▶ [AIM OF THE TASK]:
Do not include the pictures; repeat the rest of the data exactly.

▶ [DATASET SECTION]:

(begin)

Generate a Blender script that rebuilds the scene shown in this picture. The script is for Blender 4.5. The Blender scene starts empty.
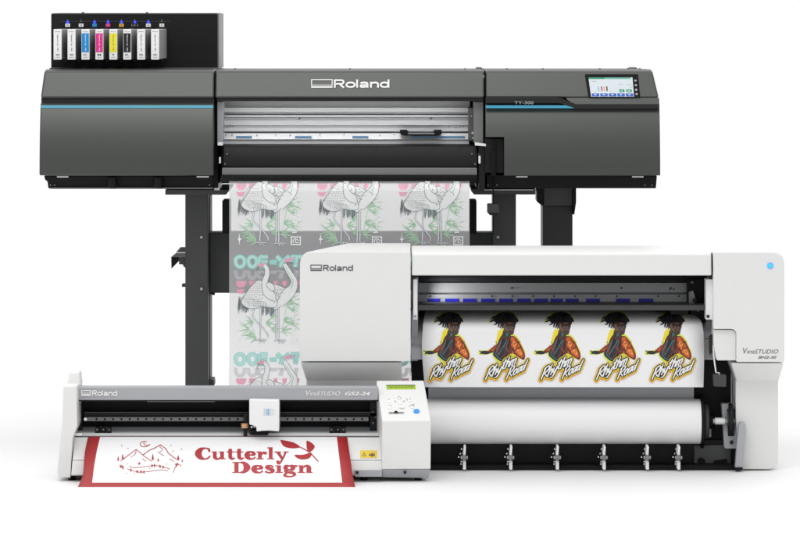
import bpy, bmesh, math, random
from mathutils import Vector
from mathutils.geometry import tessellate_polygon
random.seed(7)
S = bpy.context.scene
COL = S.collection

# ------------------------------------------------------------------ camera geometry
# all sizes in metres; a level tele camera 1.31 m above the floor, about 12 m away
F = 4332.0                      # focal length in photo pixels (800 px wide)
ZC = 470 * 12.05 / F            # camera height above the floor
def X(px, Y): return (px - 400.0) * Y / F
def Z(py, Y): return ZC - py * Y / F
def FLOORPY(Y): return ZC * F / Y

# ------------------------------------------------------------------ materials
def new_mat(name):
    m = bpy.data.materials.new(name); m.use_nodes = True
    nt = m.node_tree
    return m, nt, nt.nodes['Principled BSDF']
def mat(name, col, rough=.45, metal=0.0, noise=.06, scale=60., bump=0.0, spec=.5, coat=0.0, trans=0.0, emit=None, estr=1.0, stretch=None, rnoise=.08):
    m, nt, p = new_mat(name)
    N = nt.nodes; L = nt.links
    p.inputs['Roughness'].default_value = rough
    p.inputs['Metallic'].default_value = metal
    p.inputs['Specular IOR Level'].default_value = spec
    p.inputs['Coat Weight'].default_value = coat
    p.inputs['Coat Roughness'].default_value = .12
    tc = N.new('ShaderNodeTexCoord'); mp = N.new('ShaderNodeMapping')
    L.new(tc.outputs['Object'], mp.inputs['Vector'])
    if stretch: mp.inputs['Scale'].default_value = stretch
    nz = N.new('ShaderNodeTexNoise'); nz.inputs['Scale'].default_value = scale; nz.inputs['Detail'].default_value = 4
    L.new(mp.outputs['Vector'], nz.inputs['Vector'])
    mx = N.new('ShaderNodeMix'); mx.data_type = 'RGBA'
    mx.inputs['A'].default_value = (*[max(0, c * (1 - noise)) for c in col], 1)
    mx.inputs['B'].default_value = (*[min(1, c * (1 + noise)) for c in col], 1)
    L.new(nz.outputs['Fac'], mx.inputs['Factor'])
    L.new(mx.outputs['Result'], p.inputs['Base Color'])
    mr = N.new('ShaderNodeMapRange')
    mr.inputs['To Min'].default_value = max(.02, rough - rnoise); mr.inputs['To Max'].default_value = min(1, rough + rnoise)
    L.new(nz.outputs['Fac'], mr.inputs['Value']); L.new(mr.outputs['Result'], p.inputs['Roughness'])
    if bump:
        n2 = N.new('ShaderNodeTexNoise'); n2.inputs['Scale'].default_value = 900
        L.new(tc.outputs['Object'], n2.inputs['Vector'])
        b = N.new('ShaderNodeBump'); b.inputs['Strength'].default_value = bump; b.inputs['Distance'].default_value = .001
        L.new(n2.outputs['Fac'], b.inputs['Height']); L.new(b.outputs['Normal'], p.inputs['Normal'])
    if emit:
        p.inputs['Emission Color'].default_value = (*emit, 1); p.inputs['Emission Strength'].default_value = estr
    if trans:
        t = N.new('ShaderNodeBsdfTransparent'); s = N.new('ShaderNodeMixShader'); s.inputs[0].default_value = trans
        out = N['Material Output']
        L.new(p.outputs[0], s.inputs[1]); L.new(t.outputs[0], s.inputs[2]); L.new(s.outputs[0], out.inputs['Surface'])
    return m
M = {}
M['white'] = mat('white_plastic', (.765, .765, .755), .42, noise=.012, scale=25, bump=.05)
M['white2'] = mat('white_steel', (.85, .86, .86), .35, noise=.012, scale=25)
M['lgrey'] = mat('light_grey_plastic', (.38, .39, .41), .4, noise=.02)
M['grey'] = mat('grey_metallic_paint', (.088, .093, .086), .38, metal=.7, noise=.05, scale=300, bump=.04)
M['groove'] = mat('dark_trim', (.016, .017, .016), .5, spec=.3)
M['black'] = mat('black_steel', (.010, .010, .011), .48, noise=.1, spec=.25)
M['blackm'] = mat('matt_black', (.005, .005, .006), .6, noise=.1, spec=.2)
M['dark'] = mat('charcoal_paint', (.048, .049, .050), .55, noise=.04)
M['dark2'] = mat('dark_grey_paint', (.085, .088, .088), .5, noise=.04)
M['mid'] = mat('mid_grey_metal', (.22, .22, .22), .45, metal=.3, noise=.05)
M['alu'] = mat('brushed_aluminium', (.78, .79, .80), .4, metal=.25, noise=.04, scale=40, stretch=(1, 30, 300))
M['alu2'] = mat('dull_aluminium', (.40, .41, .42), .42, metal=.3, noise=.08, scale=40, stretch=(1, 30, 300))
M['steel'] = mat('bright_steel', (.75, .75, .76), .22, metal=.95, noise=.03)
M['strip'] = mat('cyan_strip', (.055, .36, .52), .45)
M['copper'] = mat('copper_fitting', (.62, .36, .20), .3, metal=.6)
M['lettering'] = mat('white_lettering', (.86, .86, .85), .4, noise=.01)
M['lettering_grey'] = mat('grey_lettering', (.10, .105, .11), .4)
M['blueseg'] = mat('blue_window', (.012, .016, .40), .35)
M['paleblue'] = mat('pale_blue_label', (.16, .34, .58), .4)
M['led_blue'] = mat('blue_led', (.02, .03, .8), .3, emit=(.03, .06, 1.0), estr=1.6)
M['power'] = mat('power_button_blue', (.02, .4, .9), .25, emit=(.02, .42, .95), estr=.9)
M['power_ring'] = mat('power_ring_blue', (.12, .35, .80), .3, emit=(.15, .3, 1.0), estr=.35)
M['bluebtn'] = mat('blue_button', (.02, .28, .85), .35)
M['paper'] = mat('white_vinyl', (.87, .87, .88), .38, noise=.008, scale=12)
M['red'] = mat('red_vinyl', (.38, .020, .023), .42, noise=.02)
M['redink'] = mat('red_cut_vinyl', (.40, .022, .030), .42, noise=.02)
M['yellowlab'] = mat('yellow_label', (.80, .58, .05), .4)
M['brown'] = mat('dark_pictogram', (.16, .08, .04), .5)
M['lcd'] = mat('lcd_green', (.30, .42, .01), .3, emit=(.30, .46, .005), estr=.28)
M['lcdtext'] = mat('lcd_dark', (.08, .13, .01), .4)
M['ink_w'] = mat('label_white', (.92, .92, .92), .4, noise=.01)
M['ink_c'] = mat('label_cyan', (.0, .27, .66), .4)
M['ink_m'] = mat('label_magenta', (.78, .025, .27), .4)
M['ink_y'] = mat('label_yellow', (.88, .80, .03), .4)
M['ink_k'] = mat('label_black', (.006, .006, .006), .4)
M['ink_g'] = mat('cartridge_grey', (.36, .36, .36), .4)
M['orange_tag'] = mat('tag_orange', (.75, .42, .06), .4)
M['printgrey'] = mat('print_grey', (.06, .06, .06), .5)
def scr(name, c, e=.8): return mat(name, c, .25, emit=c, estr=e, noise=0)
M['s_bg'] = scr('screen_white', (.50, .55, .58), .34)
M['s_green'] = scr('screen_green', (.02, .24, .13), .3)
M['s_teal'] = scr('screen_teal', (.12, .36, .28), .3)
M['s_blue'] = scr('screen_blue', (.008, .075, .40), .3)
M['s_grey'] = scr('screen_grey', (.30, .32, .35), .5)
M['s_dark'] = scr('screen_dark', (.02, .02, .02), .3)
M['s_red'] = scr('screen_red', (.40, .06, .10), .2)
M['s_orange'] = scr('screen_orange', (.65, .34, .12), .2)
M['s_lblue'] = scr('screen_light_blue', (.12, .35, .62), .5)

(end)

▶ [FINISHED ANSWER]:
Generate a Blender script that rebuilds the scene shown in this picture. The script is for Blender 4.5. The Blender scene starts empty.
import bpy, bmesh, math, random
from mathutils import Vector
from mathutils.geometry import tessellate_polygon
random.seed(7)
S = bpy.context.scene
COL = S.collection

# ------------------------------------------------------------------ camera geometry
# all sizes in metres; a level tele camera 1.31 m above the floor, about 12 m away
F = 4332.0                      # focal length in photo pixels (800 px wide)
ZC = 470 * 12.05 / F            # camera height above the floor
def X(px, Y): return (px - 400.0) * Y / F
def Z(py, Y): return ZC - py * Y / F
def FLOORPY(Y): return ZC * F / Y

# ------------------------------------------------------------------ materials
def new_mat(name):
    m = bpy.data.materials.new(name); m.use_nodes = True
    nt = m.node_tree
    return m, nt, nt.nodes['Principled BSDF']
def mat(name, col, rough=.45, metal=0.0, noise=.06, scale=60., bump=0.0, spec=.5, coat=0.0, trans=0.0, emit=None, estr=1.0, stretch=None, rnoise=.08):
    m, nt, p = new_mat(name)
    N = nt.nodes; L = nt.links
    p.inputs['Roughness'].default_value = rough
    p.inputs['Metallic'].default_value = metal
    p.inputs['Specular IOR Level'].default_value = spec
    p.inputs['Coat Weight'].default_value = coat
    p.inputs['Coat Roughness'].default_value = .12
    tc = N.new('ShaderNodeTexCoord'); mp = N.new('ShaderNodeMapping')
    L.new(tc.outputs['Object'], mp.inputs['Vector'])
    if stretch: mp.inputs['Scale'].default_value = stretch
    nz = N.new('ShaderNodeTexNoise'); nz.inputs['Scale'].default_value = scale; nz.inputs['Detail'].default_value = 4
    L.new(mp.outputs['Vector'], nz.inputs['Vector'])
    mx = N.new('ShaderNodeMix'); mx.data_type = 'RGBA'
    mx.inputs['A'].default_value = (*[max(0, c * (1 - noise)) for c in col], 1)
    mx.inputs['B'].default_value = (*[min(1, c * (1 + noise)) for c in col], 1)
    L.new(nz.outputs['Fac'], mx.inputs['Factor'])
    L.new(mx.outputs['Result'], p.inputs['Base Color'])
    mr = N.new('ShaderNodeMapRange')
    mr.inputs['To Min'].default_value = max(.02, rough - rnoise); mr.inputs['To Max'].default_value = min(1, rough + rnoise)
    L.new(nz.outputs['Fac'], mr.inputs['Value']); L.new(mr.outputs['Result'], p.inputs['Roughness'])
    if bump:
        n2 = N.new('ShaderNodeTexNoise'); n2.inputs['Scale'].default_value = 900
        L.new(tc.outputs['Object'], n2.inputs['Vector'])
        b = N.new('ShaderNodeBump'); b.inputs['Strength'].default_value = bump; b.inputs['Distance'].default_value = .001
        L.new(n2.outputs['Fac'], b.inputs['Height']); L.new(b.outputs['Normal'], p.inputs['Normal'])
    if emit:
        p.inputs['Emission Color'].default_value = (*emit, 1); p.inputs['Emission Strength'].default_value = estr
    if trans:
        t = N.new('ShaderNodeBsdfTransparent'); s = N.new('ShaderNodeMixShader'); s.inputs[0].default_value = trans
        out = N['Material Output']
        L.new(p.outputs[0], s.inputs[1]); L.new(t.outputs[0], s.inputs[2]); L.new(s.outputs[0], out.inputs['Surface'])
    return m
M = {}
M['white'] = mat('white_plastic', (.765, .765, .755), .42, noise=.012, scale=25, bump=.05)
M['white2'] = mat('white_steel', (.85, .86, .86), .35, noise=.012, scale=25)
M['lgrey'] = mat('light_grey_plastic', (.38, .39, .41), .4, noise=.02)
M['grey'] = mat('grey_metallic_paint', (.088, .093, .086), .38, metal=.7, noise=.05, scale=300, bump=.04)
M['groove'] = mat('dark_trim', (.016, .017, .016), .5, spec=.3)
M['black'] = mat('black_steel', (.010, .010, .011), .48, noise=.1, spec=.25)
M['blackm'] = mat('matt_black', (.005, .005, .006), .6, noise=.1, spec=.2)
M['dark'] = mat('charcoal_paint', (.048, .049, .050), .55, noise=.04)
M['dark2'] = mat('dark_grey_paint', (.085, .088, .088), .5, noise=.04)
M['mid'] = mat('mid_grey_metal', (.22, .22, .22), .45, metal=.3, noise=.05)
M['alu'] = mat('brushed_aluminium', (.78, .79, .80), .4, metal=.25, noise=.04, scale=40, stretch=(1, 30, 300))
M['alu2'] = mat('dull_aluminium', (.40, .41, .42), .42, metal=.3, noise=.08, scale=40, stretch=(1, 30, 300))
M['steel'] = mat('bright_steel', (.75, .75, .76), .22, metal=.95, noise=.03)
M['strip'] = mat('cyan_strip', (.055, .36, .52), .45)
M['copper'] = mat('copper_fitting', (.62, .36, .20), .3, metal=.6)
M['lettering'] = mat('white_lettering', (.86, .86, .85), .4, noise=.01)
M['lettering_grey'] = mat('grey_lettering', (.10, .105, .11), .4)
M['blueseg'] = mat('blue_window', (.012, .016, .40), .35)
M['paleblue'] = mat('pale_blue_label', (.16, .34, .58), .4)
M['led_blue'] = mat('blue_led', (.02, .03, .8), .3, emit=(.03, .06, 1.0), estr=1.6)
M['power'] = mat('power_button_blue', (.02, .4, .9), .25, emit=(.02, .42, .95), estr=.9)
M['power_ring'] = mat('power_ring_blue', (.12, .35, .80), .3, emit=(.15, .3, 1.0), estr=.35)
M['bluebtn'] = mat('blue_button', (.02, .28, .85), .35)
M['paper'] = mat('white_vinyl', (.87, .87, .88), .38, noise=.008, scale=12)
M['red'] = mat('red_vinyl', (.38, .020, .023), .42, noise=.02)
M['redink'] = mat('red_cut_vinyl', (.40, .022, .030), .42, noise=.02)
M['yellowlab'] = mat('yellow_label', (.80, .58, .05), .4)
M['brown'] = mat('dark_pictogram', (.16, .08, .04), .5)
M['lcd'] = mat('lcd_green', (.30, .42, .01), .3, emit=(.30, .46, .005), estr=.28)
M['lcdtext'] = mat('lcd_dark', (.08, .13, .01), .4)
M['ink_w'] = mat('label_white', (.92, .92, .92), .4, noise=.01)
M['ink_c'] = mat('label_cyan', (.0, .27, .66), .4)
M['ink_m'] = mat('label_magenta', (.78, .025, .27), .4)
M['ink_y'] = mat('label_yellow', (.88, .80, .03), .4)
M['ink_k'] = mat('label_black', (.006, .006, .006), .4)
M['ink_g'] = mat('cartridge_grey', (.36, .36, .36), .4)
M['orange_tag'] = mat('tag_orange', (.75, .42, .06), .4)
M['printgrey'] = mat('print_grey', (.06, .06, .06), .5)
def scr(name, c, e=.8): return mat(name, c, .25, emit=c, estr=e, noise=0)
M['s_bg'] = scr('screen_white', (.50, .55, .58), .34)
M['s_green'] = scr('screen_green', (.02, .24, .13), .3)
M['s_teal'] = scr('screen_teal', (.12, .36, .28), .3)
M['s_blue'] = scr('screen_blue', (.008, .075, .40), .3)
M['s_grey'] = scr('screen_grey', (.30, .32, .35), .5)
M['s_dark'] = scr('screen_dark', (.02, .02, .02), .3)
M['s_red'] = scr('screen_red', (.40, .06, .10), .2)
M['s_orange'] = scr('screen_orange', (.65, .34, .12), .2)
M['s_lblue'] = scr('screen_light_blue', (.12, .35, .62), .5)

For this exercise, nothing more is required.